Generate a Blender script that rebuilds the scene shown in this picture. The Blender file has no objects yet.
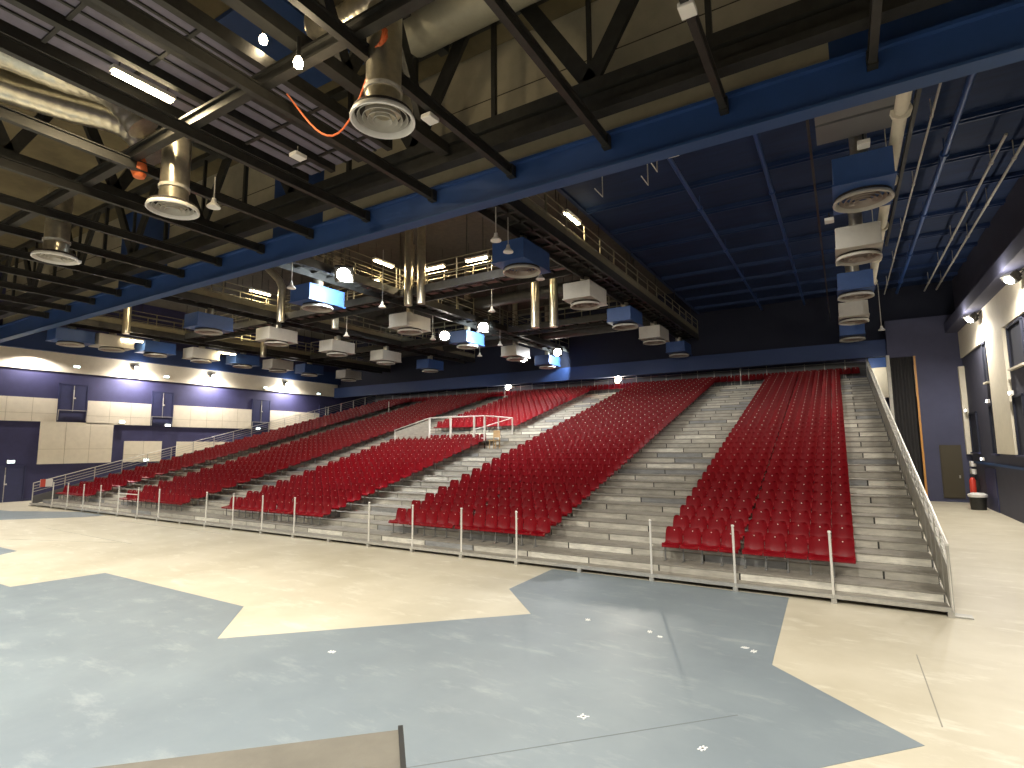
import bpy, math, random
from mathutils import Vector, Matrix
random.seed(7)
S = bpy.context.scene
COL = S.collection

# ------------------------------------------------------------------ materials
def mat(name, col, rough=.6, metal=0., var=0., scale=4., bump=0., bscale=30., col2=None, emit=None, estr=0., spec=.5, stretch=None):
    m = bpy.data.materials.new(name); m.use_nodes = True
    nt = m.node_tree; b = nt.nodes['Principled BSDF']
    b.inputs['Roughness'].default_value = rough
    b.inputs['Metallic'].default_value = metal
    b.inputs['Specular IOR Level'].default_value = spec
    c = (*col, 1)
    b.inputs['Base Color'].default_value = c
    if var or bump or col2:
        tc = nt.nodes.new('ShaderNodeTexCoord')
        src = tc.outputs['Object']
        if stretch:
            mp = nt.nodes.new('ShaderNodeMapping'); mp.inputs['Scale'].default_value = stretch
            nt.links.new(src, mp.inputs['Vector']); src = mp.outputs['Vector']
    if var or col2:
        n = nt.nodes.new('ShaderNodeTexNoise'); n.inputs['Scale'].default_value = scale; n.inputs['Detail'].default_value = 6
        n.inputs['Roughness'].default_value = .65
        nt.links.new(src, n.inputs['Vector'])
        r = nt.nodes.new('ShaderNodeValToRGB')
        r.color_ramp.elements[0].position = .32; r.color_ramp.elements[1].position = .7
        lo = tuple(x*(1-var) for x in col); hi = col2 or tuple(min(1, x*(1+var)) for x in col)
        r.color_ramp.elements[0].color = (*lo, 1); r.color_ramp.elements[1].color = (*hi, 1)
        nt.links.new(n.outputs['Fac'], r.inputs['Fac']); nt.links.new(r.outputs['Color'], b.inputs['Base Color'])
    if bump:
        n2 = nt.nodes.new('ShaderNodeTexNoise'); n2.inputs['Scale'].default_value = bscale; n2.inputs['Detail'].default_value = 4
        nt.links.new(src, n2.inputs['Vector'])
        bp = nt.nodes.new('ShaderNodeBump'); bp.inputs['Strength'].default_value = bump; bp.inputs['Distance'].default_value = .02
        nt.links.new(n2.outputs['Fac'], bp.inputs['Height']); nt.links.new(bp.outputs['Normal'], b.inputs['Normal'])
    if emit:
        b.inputs['Emission Color'].default_value = (*emit, 1); b.inputs['Emission Strength'].default_value = estr
    return m

M = {}
def floor_mat(name, base, light, dark, scuff):
    m = bpy.data.materials.new(name); m.use_nodes = True; nt = m.node_tree; b = nt.nodes['Principled BSDF']
    tc = nt.nodes.new('ShaderNodeTexCoord')
    def noise(s, d, ro, stretch=None):
        v = tc.outputs['Object']
        if stretch:
            mp = nt.nodes.new('ShaderNodeMapping'); mp.inputs['Scale'].default_value = stretch; mp.inputs['Rotation'].default_value = (0, 0, .5)
            nt.links.new(v, mp.inputs['Vector']); v = mp.outputs['Vector']
        n = nt.nodes.new('ShaderNodeTexNoise'); n.inputs['Scale'].default_value = s; n.inputs['Detail'].default_value = d; n.inputs['Roughness'].default_value = ro
        nt.links.new(v, n.inputs['Vector']); return n.outputs['Fac']
    def ramp(f, p0, c0, p1, c1):
        r = nt.nodes.new('ShaderNodeValToRGB'); e = r.color_ramp.elements
        e[0].position, e[1].position = p0, p1; e[0].color = (*c0, 1); e[1].color = (*c1, 1)
        nt.links.new(f, r.inputs['Fac']); return r.outputs['Color']
    c = ramp(noise(.5, 5, .6), .35, dark, .65, base)
    mx = nt.nodes.new('ShaderNodeMix'); mx.data_type = 'RGBA'
    k = ramp(noise(.9, 8, .7, (1, 2.6, 1)), .54, (0, 0, 0), .78, (scuff,)*3)
    nt.links.new(k, mx.inputs['Factor']); nt.links.new(c, mx.inputs['A']); mx.inputs['B'].default_value = (*light, 1)
    nt.links.new(mx.outputs['Result'], b.inputs['Base Color'])
    rr = nt.nodes.new('ShaderNodeMapRange'); rr.inputs['To Min'].default_value = .36; rr.inputs['To Max'].default_value = .58
    nt.links.new(noise(1.3, 6, .7), rr.inputs['Value']); nt.links.new(rr.outputs['Result'], b.inputs['Roughness'])
    return m
M['floor'] = floor_mat('floor_cream', (.585, .54, .425), (.74, .71, .60), (.49, .445, .335), .9)
M['floorblue'] = floor_mat('floor_blue', (.208, .248, .272), (.37, .40, .405), (.175, .21, .235), .65)
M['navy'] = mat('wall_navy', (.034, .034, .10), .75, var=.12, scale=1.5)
M['navyr'] = mat('wall_navy_right', (.05, .051, .08), .75, var=.1, scale=1.5)
M['navyd'] = mat('door_navy', (.03, .035, .10), .5, var=.1)
M['creamw'] = mat('wall_cream', (.70, .645, .52), .8, var=.05, scale=3, bump=.15, bscale=8)
M['backwall'] = mat('back_wall', (.06, .064, .115), .8, var=.1, scale=1)
M['beamblue'] = mat('beam_blue', (.022, .062, .20), .5, var=.08, scale=1.2)
M['bluedark'] = mat('rear_beam_blue', (.012, .035, .12), .6)
M['beamedge'] = mat('beam_edge', (.02, .06, .17), .6)
M['deck'] = mat('deck_blue', (.004, .021, .078), .8, var=.25, scale=.6, stretch=(1, 6, 1))
M['deckline'] = mat('deck_line', (.010, .032, .11), .6)
M['pipeblue'] = mat('pipe_blue', (.02, .062, .21), .45)
M['dark'] = mat('steel_dark', (.028, .027, .024), .5, metal=.2, var=.3)
M['darkbrown'] = mat('soffit_dark', (.05, .042, .028), .8, var=.3)
M['tan'] = mat('panel_tan', (.44, .395, .29), .85, var=.12, scale=1.2)
M['olive'] = mat('ceiling_olive', (.13, .105, .055), .9, var=.3, scale=.7)
M['violet'] = mat('panel_violetgrey', (.16, .145, .19), .7, var=.12)
M['duct'] = mat('duct_silver', (.62, .57, .45), .28, metal=.85, var=.15, scale=6, bump=.4, bscale=7)
M['ductl'] = mat('duct_painted', (.30, .28, .21), .5, metal=.2, var=.08)
M['boxgrey'] = mat('plenum_grey', (.48, .46, .41), .55, var=.06)
M['boxblue'] = mat('plenum_blue', (.028, .075, .23), .5, var=.08)
M['white'] = mat('white_paint', (.78, .76, .72), .4)
M['ring'] = mat('diffuser_ring', (.33, .28, .24), .55)
M['inside'] = mat('diffuser_inside', (.035, .028, .024), .8)
M['rail'] = mat('galvanised', (.47, .46, .42), .38, metal=.55, var=.12, scale=9)
M['railpanel'] = mat('rail_panel', (.34, .33, .285), .5, metal=.2)
M['railw'] = mat('rail_white', (.72, .70, .64), .4, metal=.2)
M['mesh'] = mat('guard_mesh', (.13, .13, .135), .6)
M['tread'] = mat('tread_plate', (.28, .26, .22), .55, metal=.15, var=.22, scale=3, bump=.3, bscale=25)
for i, c in enumerate([(.50, .475, .41), (.63, .60, .52), (.82, .79, .69), (.34, .345, .34)]):
    M['riser%d' % i] = mat('riser_plate_%d' % i, c, .42, metal=.35, var=.22, scale=2.6, stretch=(1, 1, 4))
M['gap'] = mat('joint_dark', (.05, .048, .042), .7)
M['red'] = mat('seat_red', (.185, .0013, .0055), .42, var=.08, scale=5, spec=.2)
M['plate'] = mat('seat_plate', (.80, .72, .62), .3)
M['seatleg'] = mat('seat_leg', (.25, .25, .24), .4, metal=.6)
M['stage'] = mat('stage_deck', (.125, .115, .093), .65, var=.16, scale=2.5, bump=.15, bscale=12)
M['black'] = mat('black_rubber', (.012, .012, .012), .6)
M['floorline'] = mat('floor_seam', (.33, .31, .26), .7)
M['seamdark'] = mat('blue_floor_seam', (.15, .17, .18), .7)
M['chalk'] = mat('chalk_white', (.85, .85, .83), .8)
M['orange'] = mat('orange_plastic', (.75, .17, .05), .5)
M['extred'] = mat('red_paint', (.6, .05, .03), .4)
M['wood'] = mat('light_wood', (.50, .33, .16), .55, var=.2, scale=3, stretch=(1, 1, 6))
M['brown'] = mat('brown_door', (.055, .045, .025), .6)
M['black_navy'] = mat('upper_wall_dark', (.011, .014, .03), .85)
M['curtain'] = mat('black_curtain', (.022, .021, .022), .9)
M['oredge'] = mat('orange_edge', (.55, .26, .06), .5)
M['redpanel'] = mat('catwalk_underside', (.20, .115, .11), .7, var=.1)
M['yellowpanel'] = mat('catwalk_panel', (.20, .18, .115), .6, var=.1)
M['sign'] = mat('notice_white', (.8, .78, .74), .6)
M['signred'] = mat('notice_red', (.6, .08, .05), .6)
def em(name, c, s): return mat(name, (.8, .8, .8), emit=c, estr=s)
M['tube'] = em('tube_warm', (1., .82, .5), 30)
M['lens'] = em('lens_white', (1., .93, .8), 60)
M['lensw'] = em('lens_warm', (1., .85, .55), 40)
M['exit'] = em('exit_glow', (.75, 1., .95), 6)
M['led'] = em('led_white', (.85, .92, 1.), 12)

# ------------------------------------------------------------------ mesh builder
class MB:
    def __init__(s): s.v = []; s.f = []; s.m = []
    def add(s, vs, fs, mi=0):
        o = len(s.v); s.v += [tuple(p) for p in vs]; s.f += [tuple(i+o for i in f) for f in fs]; s.m += [mi]*len(fs); return s
    def box(s, x0, x1, y0, y1, z0, z1, mi=0):
        v = [(x, y, z) for z in (z0, z1) for y in (y0, y1) for x in (x0, x1)]
        return s.add(v, [(0, 2, 3, 1), (4, 5, 7, 6), (0, 1, 5, 4), (2, 6, 7, 3), (0, 4, 6, 2), (1, 3, 7, 5)], mi)
    def bar(s, a, b, w, h=None, mi=0, up=(0, 0, 1)):
        h = h or w; a = Vector(a); b = Vector(b); d = (b-a).normalized(); u = Vector(up)
        if abs(d.dot(u)) > .98: u = Vector((0, 1, 0))
        r = d.cross(u).normalized(); u = r.cross(d)
        v = []
        for p in (a, b):
            for q in ((-1, -1), (1, -1), (1, 1), (-1, 1)): v.append(p + r*(q[0]*w/2) + u*(q[1]*h/2))
        return s.add(v, [(0, 3, 2, 1), (4, 5, 6, 7), (0, 1, 5, 4), (1, 2, 6, 5), (2, 3, 7, 6), (3, 0, 4, 7)], mi)
    def tube(s, pts, r, n=8, mi=0, caps=True):
        pts = [Vector(p) for p in pts]; rings = []; pu = None
        for i, p in enumerate(pts):
            d = ((pts[min(i+1, len(pts)-1)]-p).normalized() + (p-pts[max(i-1, 0)]).normalized()).normalized()
            u = pu or (Vector((0, 0, 1)) if abs(d.z) < .9 else Vector((0, 1, 0)))
            rr = d.cross(u).normalized(); u = rr.cross(d).normalized(); pu = u
            R = r[i] if isinstance(r, (list, tuple)) else r
            rings.append([p + rr*(R*math.cos(2*math.pi*k/n)) + u*(R*math.sin(2*math.pi*k/n)) for k in range(n)])
        v = [q for g in rings for q in g]; f = []
        for i in range(len(pts)-1):
            for k in range(n): f.append((i*n+k, i*n+(k+1) % n, (i+1)*n+(k+1) % n, (i+1)*n+k))
        if caps: f += [tuple(range(n))[::-1], tuple(range((len(pts)-1)*n, len(pts)*n))]
        return s.add(v, f, mi)
    def lathe(s, prof, c=(0, 0, 0), n=28, mi=0):
        v = []; f = []; m = len(prof)
        for r, z in prof:
            for k in range(n): v.append((c[0]+r*math.cos(2*math.pi*k/n), c[1]+r*math.sin(2*math.pi*k/n), c[2]+z))
        for i in range(m-1):
            for k in range(n): f.append((i*n+k, i*n+(k+1) % n, (i+1)*n+(k+1) % n, (i+1)*n+k))
        return s.add(v, f, mi)
    def poly(s, pts, z0, z1, mi=0):
        n = len(pts); v = [(x, y, z0) for x, y in pts]+[(x, y, z1) for x, y in pts]
        f = [tuple(range(n))[::-1], tuple(range(n, 2*n))]+[(i, (i+1) % n, n+(i+1) % n, n+i) for i in range(n)]
        return s.add(v, f, mi)
    def mesh(s, name, mats, smooth=False):
        me = bpy.data.meshes.new(name); me.from_pydata(s.v, [], s.f)
        for m in (mats if isinstance(mats, (list, tuple)) else [mats]): me.materials.append(M[m] if isinstance(m, str) else m)
        me.polygons.foreach_set('material_index', s.m)
        if smooth: me.polygons.foreach_set('use_smooth', [True]*len(s.f))
        me.update()
        if smooth:
            try: me.set_sharp_from_angle(angle=math.radians(40))
            except Exception: pass
        return me
    def build(s, name, mats, parent=None, smooth=False, bevel=0):
        o = bpy.data.objects.new(name, s.mesh(name, mats, smooth)); COL.objects.link(o)
        if parent is not None: o.parent = parent
        if bevel:
            b = o.modifiers.new('edge', 'BEVEL'); b.width = bevel; b.segments = 2; b.limit_method = 'ANGLE'
        return o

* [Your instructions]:
Pictures stay out. Print the data exactly, from its first line through the line containing "COL = S.collection".

* [Solution]:
Generate a Blender script that rebuilds the scene shown in this picture. The Blender file has no objects yet.
import bpy, math, random
from mathutils import Vector, Matrix
random.seed(7)
S = bpy.context.scene
COL = S.collection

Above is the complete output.